Make an exact transcription of the material, leaving out all images.
--------------------------------
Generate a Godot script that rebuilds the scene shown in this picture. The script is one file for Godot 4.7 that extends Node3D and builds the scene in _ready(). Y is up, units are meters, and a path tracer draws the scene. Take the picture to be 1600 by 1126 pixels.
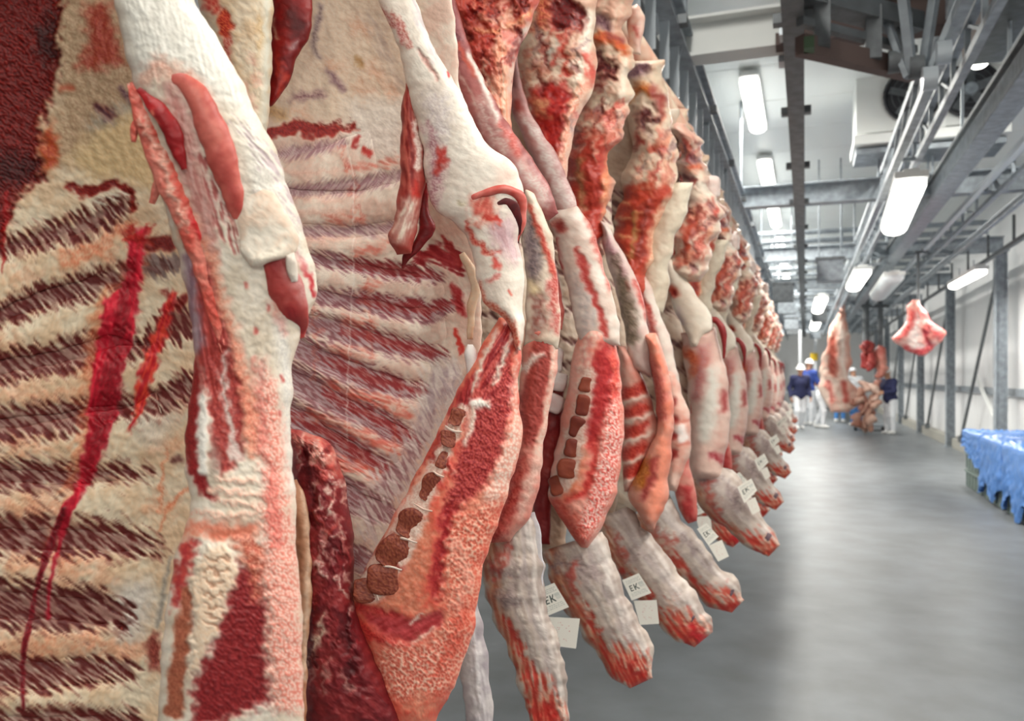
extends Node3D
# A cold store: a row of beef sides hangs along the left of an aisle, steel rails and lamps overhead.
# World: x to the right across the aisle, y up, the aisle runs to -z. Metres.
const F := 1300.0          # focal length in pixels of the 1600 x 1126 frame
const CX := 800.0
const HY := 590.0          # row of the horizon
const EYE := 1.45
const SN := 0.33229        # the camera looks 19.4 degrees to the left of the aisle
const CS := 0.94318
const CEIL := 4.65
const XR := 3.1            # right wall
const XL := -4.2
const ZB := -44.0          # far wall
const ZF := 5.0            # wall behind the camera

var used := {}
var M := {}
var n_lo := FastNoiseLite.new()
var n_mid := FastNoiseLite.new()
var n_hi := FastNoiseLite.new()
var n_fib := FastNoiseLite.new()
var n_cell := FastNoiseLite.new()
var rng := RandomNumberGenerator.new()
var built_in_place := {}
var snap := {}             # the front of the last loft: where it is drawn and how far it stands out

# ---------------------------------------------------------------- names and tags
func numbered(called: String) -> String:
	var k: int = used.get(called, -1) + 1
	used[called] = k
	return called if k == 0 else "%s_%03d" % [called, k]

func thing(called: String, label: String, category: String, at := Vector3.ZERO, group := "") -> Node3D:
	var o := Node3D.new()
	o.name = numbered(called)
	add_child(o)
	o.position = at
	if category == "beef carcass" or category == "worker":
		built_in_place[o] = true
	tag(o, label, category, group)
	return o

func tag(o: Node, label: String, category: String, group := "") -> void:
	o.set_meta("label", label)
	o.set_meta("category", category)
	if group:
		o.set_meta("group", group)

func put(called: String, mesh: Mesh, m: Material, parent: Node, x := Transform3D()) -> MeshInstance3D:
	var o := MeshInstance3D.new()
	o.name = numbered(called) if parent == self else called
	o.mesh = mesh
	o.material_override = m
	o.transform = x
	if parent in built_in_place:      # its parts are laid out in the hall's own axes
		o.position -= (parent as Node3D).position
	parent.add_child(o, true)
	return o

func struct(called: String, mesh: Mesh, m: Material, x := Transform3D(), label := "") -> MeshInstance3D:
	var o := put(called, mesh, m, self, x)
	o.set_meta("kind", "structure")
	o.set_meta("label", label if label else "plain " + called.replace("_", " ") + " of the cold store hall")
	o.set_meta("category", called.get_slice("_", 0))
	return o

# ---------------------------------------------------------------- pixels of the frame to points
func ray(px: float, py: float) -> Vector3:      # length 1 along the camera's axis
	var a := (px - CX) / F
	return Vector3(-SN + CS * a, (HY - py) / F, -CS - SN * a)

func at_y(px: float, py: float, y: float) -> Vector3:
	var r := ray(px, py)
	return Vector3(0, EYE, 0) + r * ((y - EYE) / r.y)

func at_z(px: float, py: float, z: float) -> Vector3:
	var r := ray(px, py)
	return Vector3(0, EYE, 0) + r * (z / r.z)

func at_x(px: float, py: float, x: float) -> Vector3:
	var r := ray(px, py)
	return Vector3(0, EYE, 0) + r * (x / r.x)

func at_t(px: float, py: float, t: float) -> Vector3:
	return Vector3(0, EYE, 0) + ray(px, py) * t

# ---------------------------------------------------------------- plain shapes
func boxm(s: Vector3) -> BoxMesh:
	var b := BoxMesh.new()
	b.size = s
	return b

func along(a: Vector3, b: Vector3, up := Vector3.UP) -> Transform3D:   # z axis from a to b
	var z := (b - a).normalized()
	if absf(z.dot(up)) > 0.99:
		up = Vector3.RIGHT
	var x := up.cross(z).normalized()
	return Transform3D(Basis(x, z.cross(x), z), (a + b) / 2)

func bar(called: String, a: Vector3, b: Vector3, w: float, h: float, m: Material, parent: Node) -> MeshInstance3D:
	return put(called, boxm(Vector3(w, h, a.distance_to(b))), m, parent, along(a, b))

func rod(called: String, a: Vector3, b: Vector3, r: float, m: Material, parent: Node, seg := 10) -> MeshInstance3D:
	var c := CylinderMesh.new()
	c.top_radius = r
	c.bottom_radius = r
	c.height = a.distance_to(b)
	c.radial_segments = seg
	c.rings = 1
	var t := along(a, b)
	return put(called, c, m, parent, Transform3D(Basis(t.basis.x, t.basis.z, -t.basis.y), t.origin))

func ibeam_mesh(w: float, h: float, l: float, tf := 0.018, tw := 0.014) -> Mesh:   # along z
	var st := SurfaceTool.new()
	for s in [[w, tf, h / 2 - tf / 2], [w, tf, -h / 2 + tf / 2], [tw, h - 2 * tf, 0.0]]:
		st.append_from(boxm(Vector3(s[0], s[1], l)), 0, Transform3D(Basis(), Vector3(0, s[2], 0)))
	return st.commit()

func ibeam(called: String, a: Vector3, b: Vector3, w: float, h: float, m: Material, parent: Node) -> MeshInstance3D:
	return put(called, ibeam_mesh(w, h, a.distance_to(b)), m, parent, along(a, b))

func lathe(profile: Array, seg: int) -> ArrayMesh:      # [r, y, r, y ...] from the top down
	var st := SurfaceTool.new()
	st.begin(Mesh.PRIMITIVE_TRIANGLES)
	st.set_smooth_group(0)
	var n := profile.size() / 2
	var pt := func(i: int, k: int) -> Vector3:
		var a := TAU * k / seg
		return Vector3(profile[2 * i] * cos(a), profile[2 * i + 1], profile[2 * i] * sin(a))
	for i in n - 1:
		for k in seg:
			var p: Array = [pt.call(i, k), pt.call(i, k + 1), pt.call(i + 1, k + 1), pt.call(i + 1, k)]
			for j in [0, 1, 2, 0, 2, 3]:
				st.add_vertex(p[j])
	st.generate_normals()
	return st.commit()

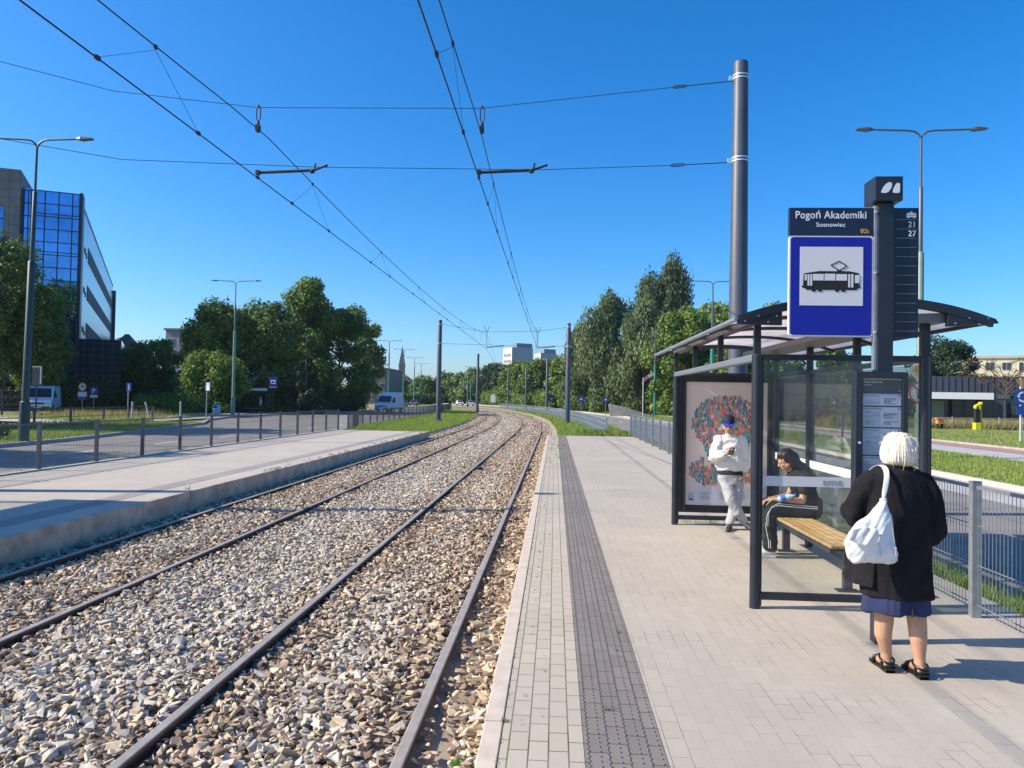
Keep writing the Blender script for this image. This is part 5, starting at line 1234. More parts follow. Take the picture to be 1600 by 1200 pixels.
--------------------------------
_TASK SOLUTION_.
Generate a Godot script that rebuilds the scene shown in this picture. The script is one file for Godot 4.7 that extends Node3D and builds the scene in _ready(). Y is up, units are meters, and a path tracer draws the scene. Take the picture to be 1600 by 1126 pixels.
extends Node3D
# A cold store: a row of beef sides hangs along the left of an aisle, steel rails and lamps overhead.
# World: x to the right across the aisle, y up, the aisle runs to -z. Metres.
const F := 1300.0          # focal length in pixels of the 1600 x 1126 frame
const CX := 800.0
const HY := 590.0          # row of the horizon
const EYE := 1.45
const SN := 0.33229        # the camera looks 19.4 degrees to the left of the aisle
const CS := 0.94318
const CEIL := 4.65
const XR := 3.1            # right wall
const XL := -4.2
const ZB := -44.0          # far wall
const ZF := 5.0            # wall behind the camera

var used := {}
var M := {}
var n_lo := FastNoiseLite.new()
var n_mid := FastNoiseLite.new()
var n_hi := FastNoiseLite.new()
var n_fib := FastNoiseLite.new()
var n_cell := FastNoiseLite.new()
var rng := RandomNumberGenerator.new()
var built_in_place := {}
var snap := {}             # the front of the last loft: where it is drawn and how far it stands out

# ---------------------------------------------------------------- names and tags
func numbered(called: String) -> String:
	var k: int = used.get(called, -1) + 1
	used[called] = k
	return called if k == 0 else "%s_%03d" % [called, k]

func thing(called: String, label: String, category: String, at := Vector3.ZERO, group := "") -> Node3D:
	var o := Node3D.new()
	o.name = numbered(called)
	add_child(o)
	o.position = at
	if category == "beef carcass" or category == "worker":
		built_in_place[o] = true
	tag(o, label, category, group)
	return o

func tag(o: Node, label: String, category: String, group := "") -> void:
	o.set_meta("label", label)
	o.set_meta("category", category)
	if group:
		o.set_meta("group", group)

func put(called: String, mesh: Mesh, m: Material, parent: Node, x := Transform3D()) -> MeshInstance3D:
	var o := MeshInstance3D.new()
	o.name = numbered(called) if parent == self else called
	o.mesh = mesh
	o.material_override = m
	o.transform = x
	if parent in built_in_place:      # its parts are laid out in the hall's own axes
		o.position -= (parent as Node3D).position
	parent.add_child(o, true)
	return o

func struct(called: String, mesh: Mesh, m: Material, x := Transform3D(), label := "") -> MeshInstance3D:
	var o := put(called, mesh, m, self, x)
	o.set_meta("kind", "structure")
	o.set_meta("label", label if label else "plain " + called.replace("_", " ") + " of the cold store hall")
	o.set_meta("category", called.get_slice("_", 0))
	return o

# ---------------------------------------------------------------- pixels of the frame to points
func ray(px: float, py: float) -> Vector3:      # length 1 along the camera's axis
	var a := (px - CX) / F
	return Vector3(-SN + CS * a, (HY - py) / F, -CS - SN * a)

func at_y(px: float, py: float, y: float) -> Vector3:
	var r := ray(px, py)
	return Vector3(0, EYE, 0) + r * ((y - EYE) / r.y)

func at_z(px: float, py: float, z: float) -> Vector3:
	var r := ray(px, py)
	return Vector3(0, EYE, 0) + r * (z / r.z)

func at_x(px: float, py: float, x: float) -> Vector3:
	var r := ray(px, py)
	return Vector3(0, EYE, 0) + r * (x / r.x)

func at_t(px: float, py: float, t: float) -> Vector3:
	return Vector3(0, EYE, 0) + ray(px, py) * t

# ---------------------------------------------------------------- plain shapes
func boxm(s: Vector3) -> BoxMesh:
	var b := BoxMesh.new()
	b.size = s
	return b

func along(a: Vector3, b: Vector3, up := Vector3.UP) -> Transform3D:   # z axis from a to b
	var z := (b - a).normalized()
	if absf(z.dot(up)) > 0.99:
		up = Vector3.RIGHT
	var x := up.cross(z).normalized()
	return Transform3D(Basis(x, z.cross(x), z), (a + b) / 2)

func bar(called: String, a: Vector3, b: Vector3, w: float, h: float, m: Material, parent: Node) -> MeshInstance3D:
	return put(called, boxm(Vector3(w, h, a.distance_to(b))), m, parent, along(a, b))

func rod(called: String, a: Vector3, b: Vector3, r: float, m: Material, parent: Node, seg := 10) -> MeshInstance3D:
	var c := CylinderMesh.new()
	c.top_radius = r
	c.bottom_radius = r
	c.height = a.distance_to(b)
	c.radial_segments = seg
	c.rings = 1
	var t := along(a, b)
	return put(called, c, m, parent, Transform3D(Basis(t.basis.x, t.basis.z, -t.basis.y), t.origin))

func ibeam_mesh(w: float, h: float, l: float, tf := 0.018, tw := 0.014) -> Mesh:   # along z
	var st := SurfaceTool.new()
	for s in [[w, tf, h / 2 - tf / 2], [w, tf, -h / 2 + tf / 2], [tw, h - 2 * tf, 0.0]]:
		st.append_from(boxm(Vector3(s[0], s[1], l)), 0, Transform3D(Basis(), Vector3(0, s[2], 0)))
	return st.commit()

func ibeam(called: String, a: Vector3, b: Vector3, w: float, h: float, m: Material, parent: Node) -> MeshInstance3D:
	return put(called, ibeam_mesh(w, h, a.distance_to(b)), m, parent, along(a, b))

func lathe(profile: Array, seg: int) -> ArrayMesh:      # [r, y, r, y ...] from the top down
	var st := SurfaceTool.new()
	st.begin(Mesh.PRIMITIVE_TRIANGLES)
	st.set_smooth_group(0)
	var n := profile.size() / 2
	var pt := func(i: int, k: int) -> Vector3:
		var a := TAU * k / seg
		return Vector3(profile[2 * i] * cos(a), profile[2 * i + 1], profile[2 * i] * sin(a))
	for i in n - 1:
		for k in seg:
			var p: Array = [pt.call(i, k), pt.call(i, k + 1), pt.call(i + 1, k + 1), pt.call(i + 1, k)]
			for j in [0, 1, 2, 0, 2, 3]:
				st.add_vertex(p[j])
	st.generate_normals()
	return st.commit()

Keep writing the Blender script for this image. This is part 5, starting at line 1234. More parts follow. Take the picture to be 1600 by 1200 pixels.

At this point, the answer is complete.